Major producers of content side with neutrality: from day one, they have been opposed to differential access to the Internet. For them and the majority of users, the neutrality of the Net is a guarantee for preserving the original libertarian spirit behind the Internet, which has produced so many radical innovations in recent years. For instance, small Web start-ups would be unable to pay for access to content, since their stream of revenues in non-existent. Some venture capitalists have even argued that abandoning net neutrality would be a major barrier to entrepreneurial innovation, thus endangering a nation’s competitive capabilities. Vint Cerf, one of the Internet’s founding fathers, argues that a system where you pay for content would transform the Internet in one of the many mass media that are controlled by a central authority. Tim Berners-Lee, who established the World Wide Web, thinks that the Net is the basic technology that alone can ensure a veritable market economy.

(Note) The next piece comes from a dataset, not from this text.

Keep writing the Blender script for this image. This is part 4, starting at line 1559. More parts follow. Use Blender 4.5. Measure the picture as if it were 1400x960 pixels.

The bulk of opponents is constituted by Internet access providers, i.e. by telecom giants. The world’s mighty telcos have been displaced by the advent of the Net (and are still angry about it): in the new IP world, telecom operators simply manage a transport infrastructure, without consideration about whether data packets contain graphite or diamonds. The telecoms present their case as follows: without being able to discriminate traffic by charging for content, there wouldn’t be the additional resources needed to complete the laying of broadband networks for all users, reducing and/or eliminating the digital divide.

But who’d be the winners and losers, if the principle of net neutrality were to be abolished? Would collective well-being be augmented because of it? Is it really true that broadband capacity is lower and the digital divide higher in a neutrality regime? A recent study by three researchers of the University of Florida – Cheng, Bandyopadhyay, and Guo – has demonstrated that the incentive for telcos to expand their networks is largely greater in the case of net neutrality than otherwise. This apparently counterintuitive result was obtained by acknowledging and weighing in the various forces acting in the new environment: the market shares of content producers, the monopolistic market power of telecom operators over local markets, the diffusion of a business model based on free content and services but supported by advertising revenues.

Summing up, the debate on net neutrality can be safely shelved until the ecosystem of contents and network infrastructure continues to develop unabated, as it has done over the last decade.